10. The sealing system of claim 9, wherein said vane seal is in contact with said stator seal at two points.

11. A method of sealing a rotary vane actuator having a stator coupled with a rotor, the method comprising the steps of: positioning a seal in a groove of one of the stator and the rotor; anddefining a chamber by the coacting of the stator, the rotor and said seal, a vane extending from one of said rotor and said stator, said vane being movable thereby altering a volume of said chamber, said seal being continuous.

12. The method of claim 11, wherein said groove is serpentinely continuous, said seal also being serpentinely continuous.

13. The method of claim 12, further comprising the step of positioning an other seal in an other groove of one of the rotor and the stator, the rotor, the stator, and said other seal coacting to define an other chamber.

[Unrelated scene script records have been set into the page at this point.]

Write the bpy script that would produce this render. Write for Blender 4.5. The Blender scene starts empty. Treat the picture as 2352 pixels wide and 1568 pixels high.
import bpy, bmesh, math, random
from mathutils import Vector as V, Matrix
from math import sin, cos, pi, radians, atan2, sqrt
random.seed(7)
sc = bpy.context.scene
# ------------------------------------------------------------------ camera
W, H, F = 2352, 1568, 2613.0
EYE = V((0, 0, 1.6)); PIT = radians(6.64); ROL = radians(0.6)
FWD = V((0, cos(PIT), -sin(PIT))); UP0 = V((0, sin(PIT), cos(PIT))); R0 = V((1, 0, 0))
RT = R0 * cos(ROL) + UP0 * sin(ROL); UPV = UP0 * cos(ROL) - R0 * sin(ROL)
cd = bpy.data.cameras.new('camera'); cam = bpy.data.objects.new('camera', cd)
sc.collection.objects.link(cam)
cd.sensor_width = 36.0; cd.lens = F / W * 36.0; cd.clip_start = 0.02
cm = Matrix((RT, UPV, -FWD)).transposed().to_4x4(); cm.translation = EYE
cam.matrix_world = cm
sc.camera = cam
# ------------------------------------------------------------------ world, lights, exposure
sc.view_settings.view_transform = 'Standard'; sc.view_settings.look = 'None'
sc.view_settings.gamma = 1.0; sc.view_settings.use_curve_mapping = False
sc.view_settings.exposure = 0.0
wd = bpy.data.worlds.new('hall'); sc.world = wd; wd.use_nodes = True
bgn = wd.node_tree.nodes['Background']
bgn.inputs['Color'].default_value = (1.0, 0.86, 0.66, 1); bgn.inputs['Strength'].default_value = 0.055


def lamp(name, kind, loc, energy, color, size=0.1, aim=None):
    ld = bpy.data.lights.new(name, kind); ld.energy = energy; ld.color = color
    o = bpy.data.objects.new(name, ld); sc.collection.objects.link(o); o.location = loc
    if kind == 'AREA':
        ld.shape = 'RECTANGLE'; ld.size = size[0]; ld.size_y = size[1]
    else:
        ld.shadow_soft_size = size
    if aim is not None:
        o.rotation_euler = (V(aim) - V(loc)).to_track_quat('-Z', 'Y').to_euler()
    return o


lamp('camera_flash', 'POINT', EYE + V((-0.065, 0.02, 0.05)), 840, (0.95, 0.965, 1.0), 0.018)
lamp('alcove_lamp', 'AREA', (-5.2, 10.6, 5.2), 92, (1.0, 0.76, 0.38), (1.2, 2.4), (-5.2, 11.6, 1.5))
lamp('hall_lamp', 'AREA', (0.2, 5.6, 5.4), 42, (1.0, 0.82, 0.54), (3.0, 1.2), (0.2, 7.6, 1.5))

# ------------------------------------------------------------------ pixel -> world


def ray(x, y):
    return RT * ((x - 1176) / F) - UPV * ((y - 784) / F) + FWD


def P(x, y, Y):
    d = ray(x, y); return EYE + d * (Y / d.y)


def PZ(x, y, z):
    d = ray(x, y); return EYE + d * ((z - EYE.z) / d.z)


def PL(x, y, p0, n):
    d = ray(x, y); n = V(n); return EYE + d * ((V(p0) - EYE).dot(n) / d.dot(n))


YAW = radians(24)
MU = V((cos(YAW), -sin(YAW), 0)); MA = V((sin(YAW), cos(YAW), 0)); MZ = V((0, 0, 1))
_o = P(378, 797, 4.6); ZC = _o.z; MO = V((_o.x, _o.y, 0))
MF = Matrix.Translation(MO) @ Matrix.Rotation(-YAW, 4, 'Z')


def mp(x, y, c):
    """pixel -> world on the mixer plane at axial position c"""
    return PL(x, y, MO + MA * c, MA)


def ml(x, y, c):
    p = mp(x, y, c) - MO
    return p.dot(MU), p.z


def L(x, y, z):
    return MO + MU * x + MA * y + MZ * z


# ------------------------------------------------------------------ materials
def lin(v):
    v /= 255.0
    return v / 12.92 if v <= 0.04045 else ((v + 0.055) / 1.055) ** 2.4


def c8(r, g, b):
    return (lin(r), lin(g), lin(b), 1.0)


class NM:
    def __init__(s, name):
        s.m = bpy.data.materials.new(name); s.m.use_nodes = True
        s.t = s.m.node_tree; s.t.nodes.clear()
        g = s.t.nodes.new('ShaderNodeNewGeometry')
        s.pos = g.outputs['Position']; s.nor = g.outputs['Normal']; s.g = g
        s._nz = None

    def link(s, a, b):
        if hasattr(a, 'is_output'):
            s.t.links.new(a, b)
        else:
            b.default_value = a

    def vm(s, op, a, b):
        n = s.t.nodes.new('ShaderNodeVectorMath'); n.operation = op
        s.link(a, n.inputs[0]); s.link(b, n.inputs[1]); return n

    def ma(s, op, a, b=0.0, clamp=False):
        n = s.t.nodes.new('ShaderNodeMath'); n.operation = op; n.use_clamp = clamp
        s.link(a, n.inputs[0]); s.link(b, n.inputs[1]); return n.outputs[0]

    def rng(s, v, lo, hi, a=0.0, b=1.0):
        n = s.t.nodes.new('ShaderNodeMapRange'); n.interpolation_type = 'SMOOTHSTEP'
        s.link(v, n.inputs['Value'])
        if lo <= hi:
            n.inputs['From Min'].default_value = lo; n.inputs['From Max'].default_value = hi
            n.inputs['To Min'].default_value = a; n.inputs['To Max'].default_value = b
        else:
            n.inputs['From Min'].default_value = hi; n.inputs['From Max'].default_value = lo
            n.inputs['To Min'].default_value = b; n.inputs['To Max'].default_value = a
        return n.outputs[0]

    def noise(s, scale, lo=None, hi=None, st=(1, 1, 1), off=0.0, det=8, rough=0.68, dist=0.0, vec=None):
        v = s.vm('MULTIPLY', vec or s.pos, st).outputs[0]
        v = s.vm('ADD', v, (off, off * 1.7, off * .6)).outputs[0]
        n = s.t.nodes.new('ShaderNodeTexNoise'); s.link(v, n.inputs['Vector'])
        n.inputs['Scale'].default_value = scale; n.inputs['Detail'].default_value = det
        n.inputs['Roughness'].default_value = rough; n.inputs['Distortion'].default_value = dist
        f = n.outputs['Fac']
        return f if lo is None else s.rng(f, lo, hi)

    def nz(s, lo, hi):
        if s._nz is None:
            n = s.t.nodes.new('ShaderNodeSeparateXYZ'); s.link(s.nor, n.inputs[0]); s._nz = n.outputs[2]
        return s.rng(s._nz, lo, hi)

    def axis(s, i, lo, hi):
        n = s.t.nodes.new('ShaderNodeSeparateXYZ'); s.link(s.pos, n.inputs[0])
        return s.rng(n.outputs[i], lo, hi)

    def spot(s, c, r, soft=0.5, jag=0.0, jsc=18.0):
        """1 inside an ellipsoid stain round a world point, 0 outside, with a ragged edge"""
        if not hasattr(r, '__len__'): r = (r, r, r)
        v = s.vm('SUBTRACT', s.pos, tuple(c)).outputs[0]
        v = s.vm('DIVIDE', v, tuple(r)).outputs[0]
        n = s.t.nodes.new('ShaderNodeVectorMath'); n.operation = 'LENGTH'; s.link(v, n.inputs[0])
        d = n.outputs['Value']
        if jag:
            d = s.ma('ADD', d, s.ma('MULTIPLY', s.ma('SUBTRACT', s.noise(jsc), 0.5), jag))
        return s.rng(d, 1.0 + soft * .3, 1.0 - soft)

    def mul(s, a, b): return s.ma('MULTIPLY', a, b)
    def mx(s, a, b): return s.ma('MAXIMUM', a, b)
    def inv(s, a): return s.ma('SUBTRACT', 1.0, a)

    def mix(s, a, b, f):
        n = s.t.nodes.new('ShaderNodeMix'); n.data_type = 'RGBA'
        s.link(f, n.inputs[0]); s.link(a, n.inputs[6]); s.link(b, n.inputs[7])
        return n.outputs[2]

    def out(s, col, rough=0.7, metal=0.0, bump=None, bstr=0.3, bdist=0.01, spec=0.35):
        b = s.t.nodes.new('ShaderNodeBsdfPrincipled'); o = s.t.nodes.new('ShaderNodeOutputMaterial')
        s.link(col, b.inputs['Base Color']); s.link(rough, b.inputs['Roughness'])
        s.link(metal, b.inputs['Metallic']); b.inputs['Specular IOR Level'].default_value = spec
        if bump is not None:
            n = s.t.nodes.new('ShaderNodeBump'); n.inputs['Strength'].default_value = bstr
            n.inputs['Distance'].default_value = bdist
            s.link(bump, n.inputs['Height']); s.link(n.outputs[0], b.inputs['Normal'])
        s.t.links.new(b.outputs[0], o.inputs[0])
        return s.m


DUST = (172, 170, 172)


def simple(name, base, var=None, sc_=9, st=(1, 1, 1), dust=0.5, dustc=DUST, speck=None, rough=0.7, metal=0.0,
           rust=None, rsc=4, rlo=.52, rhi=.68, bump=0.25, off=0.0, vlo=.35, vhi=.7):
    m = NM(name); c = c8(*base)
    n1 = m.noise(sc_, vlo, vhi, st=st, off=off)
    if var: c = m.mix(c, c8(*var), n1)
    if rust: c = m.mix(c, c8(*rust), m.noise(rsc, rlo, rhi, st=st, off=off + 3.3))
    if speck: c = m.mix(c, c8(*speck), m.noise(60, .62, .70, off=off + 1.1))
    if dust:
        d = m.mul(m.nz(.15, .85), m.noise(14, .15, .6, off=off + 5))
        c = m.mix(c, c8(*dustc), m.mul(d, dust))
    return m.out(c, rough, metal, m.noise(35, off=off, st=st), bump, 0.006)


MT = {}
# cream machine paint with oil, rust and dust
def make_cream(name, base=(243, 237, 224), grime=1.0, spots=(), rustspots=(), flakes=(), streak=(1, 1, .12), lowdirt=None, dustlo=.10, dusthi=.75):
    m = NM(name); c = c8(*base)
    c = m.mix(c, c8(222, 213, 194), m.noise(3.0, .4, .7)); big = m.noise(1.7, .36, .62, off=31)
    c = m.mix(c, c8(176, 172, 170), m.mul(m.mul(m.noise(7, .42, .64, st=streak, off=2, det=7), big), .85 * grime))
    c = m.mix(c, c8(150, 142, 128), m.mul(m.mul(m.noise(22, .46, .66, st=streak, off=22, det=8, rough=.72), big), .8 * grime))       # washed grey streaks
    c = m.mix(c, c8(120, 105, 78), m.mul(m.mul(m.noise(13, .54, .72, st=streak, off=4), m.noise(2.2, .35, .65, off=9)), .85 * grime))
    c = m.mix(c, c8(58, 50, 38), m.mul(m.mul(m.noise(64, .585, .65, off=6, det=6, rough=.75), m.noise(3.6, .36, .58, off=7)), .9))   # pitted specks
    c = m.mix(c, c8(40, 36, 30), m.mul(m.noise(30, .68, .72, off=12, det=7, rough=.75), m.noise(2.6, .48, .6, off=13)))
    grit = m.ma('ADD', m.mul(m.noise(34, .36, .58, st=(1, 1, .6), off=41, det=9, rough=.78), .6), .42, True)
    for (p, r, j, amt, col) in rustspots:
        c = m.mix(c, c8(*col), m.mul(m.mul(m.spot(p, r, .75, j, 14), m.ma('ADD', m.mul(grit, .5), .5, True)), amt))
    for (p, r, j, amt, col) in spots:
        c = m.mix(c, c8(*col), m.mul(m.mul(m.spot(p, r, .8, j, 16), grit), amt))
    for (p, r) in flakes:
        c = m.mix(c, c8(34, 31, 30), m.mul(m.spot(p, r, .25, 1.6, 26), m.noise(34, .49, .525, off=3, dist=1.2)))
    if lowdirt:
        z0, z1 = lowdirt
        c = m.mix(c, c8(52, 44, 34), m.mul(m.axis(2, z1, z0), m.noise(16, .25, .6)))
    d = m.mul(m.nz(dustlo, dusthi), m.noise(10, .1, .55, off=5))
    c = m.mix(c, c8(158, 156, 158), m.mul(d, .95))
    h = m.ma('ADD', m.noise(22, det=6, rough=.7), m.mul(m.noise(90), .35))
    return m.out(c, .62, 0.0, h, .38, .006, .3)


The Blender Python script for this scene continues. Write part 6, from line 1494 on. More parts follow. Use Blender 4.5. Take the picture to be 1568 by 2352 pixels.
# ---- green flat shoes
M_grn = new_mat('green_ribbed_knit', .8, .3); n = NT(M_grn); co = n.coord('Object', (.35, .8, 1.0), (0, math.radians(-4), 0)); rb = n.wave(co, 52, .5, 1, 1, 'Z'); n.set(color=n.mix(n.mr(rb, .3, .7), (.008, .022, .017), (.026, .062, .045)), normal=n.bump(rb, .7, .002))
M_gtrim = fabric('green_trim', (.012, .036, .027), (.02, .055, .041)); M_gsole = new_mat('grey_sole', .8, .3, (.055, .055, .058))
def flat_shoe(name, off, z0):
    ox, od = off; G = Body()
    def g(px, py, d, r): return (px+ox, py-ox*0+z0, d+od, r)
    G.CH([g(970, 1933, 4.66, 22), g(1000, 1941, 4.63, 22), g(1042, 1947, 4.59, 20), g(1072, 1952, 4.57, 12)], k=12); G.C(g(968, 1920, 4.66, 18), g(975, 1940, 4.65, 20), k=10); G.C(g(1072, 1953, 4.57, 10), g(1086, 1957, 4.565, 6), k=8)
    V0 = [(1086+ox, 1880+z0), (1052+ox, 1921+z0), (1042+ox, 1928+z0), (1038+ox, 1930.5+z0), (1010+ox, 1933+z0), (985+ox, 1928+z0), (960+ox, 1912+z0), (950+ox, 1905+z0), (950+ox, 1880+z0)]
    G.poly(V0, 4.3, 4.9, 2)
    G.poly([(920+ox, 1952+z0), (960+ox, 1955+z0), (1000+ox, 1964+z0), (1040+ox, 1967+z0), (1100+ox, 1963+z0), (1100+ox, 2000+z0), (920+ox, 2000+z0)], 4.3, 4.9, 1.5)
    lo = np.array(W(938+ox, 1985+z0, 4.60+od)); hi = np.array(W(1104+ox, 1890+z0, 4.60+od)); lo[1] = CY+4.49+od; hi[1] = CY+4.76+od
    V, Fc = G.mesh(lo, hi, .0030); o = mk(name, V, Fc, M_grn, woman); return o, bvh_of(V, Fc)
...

14. The method of claim 13, wherein said seal and said other seal are interchangeable.

15. The method of claim 11, further comprising a first stator seal and a second stator seal, said groove being associated with the rotor, said seal being a rotor seal, the stator having a first groove and a second groove, said first groove and said second groove being substantially a mirror image of said first groove, said first stator seal being positioned in said first stator groove, said second stator seal being positioned in said second stator groove.

16. The method of claim 15, wherein said first stator seal is in contact with said rotor seal at four points.

17. The method of claim 16, wherein said second stator seal is in contact with said rotor seal at four points.

18. The method of claim 15, wherein, said vane is associated with the rotor, the rotor additionally having an other vane, said rotor seal extending along a surface of both said vane and said other vane.

19. The method of claim 11, wherein said groove is a stator groove, said seal being a stator seal, said vane having a vane seal, said stator seal sealing chambers on each side of said vane.

20. The method of claim 19, wherein said vane seal is in contact with said stator seal at two points.